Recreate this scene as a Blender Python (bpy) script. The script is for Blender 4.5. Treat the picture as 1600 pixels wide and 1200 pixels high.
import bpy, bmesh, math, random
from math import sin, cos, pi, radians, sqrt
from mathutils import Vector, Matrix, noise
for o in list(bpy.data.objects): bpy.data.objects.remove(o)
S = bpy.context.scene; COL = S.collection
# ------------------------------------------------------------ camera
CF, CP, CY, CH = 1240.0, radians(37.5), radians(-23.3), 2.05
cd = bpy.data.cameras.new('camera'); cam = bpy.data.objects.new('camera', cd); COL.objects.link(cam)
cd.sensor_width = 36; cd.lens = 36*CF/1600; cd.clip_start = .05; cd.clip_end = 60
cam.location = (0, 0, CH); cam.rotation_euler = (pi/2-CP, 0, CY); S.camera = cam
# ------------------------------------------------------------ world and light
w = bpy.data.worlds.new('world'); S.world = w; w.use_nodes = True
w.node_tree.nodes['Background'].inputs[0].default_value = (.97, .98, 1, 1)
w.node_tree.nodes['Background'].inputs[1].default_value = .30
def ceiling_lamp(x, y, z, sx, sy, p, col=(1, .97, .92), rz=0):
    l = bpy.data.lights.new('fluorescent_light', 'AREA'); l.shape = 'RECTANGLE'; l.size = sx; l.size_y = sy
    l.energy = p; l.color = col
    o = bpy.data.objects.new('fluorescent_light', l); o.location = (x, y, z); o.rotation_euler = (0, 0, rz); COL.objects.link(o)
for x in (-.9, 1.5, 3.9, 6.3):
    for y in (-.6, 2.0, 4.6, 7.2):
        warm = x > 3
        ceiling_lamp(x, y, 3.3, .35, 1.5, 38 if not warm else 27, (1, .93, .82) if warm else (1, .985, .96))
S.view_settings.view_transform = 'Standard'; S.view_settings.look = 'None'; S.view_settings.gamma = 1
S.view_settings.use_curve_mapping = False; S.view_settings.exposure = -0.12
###
Requirements
Select every line above that contains the word "scene", and copy it.

Complete answer
Recreate this scene as a Blender Python (bpy) script. The script is for Blender 4.5. Treat the picture as 1600 pixels wide and 1200 pixels high.
S = bpy.context.scene; COL = S.collection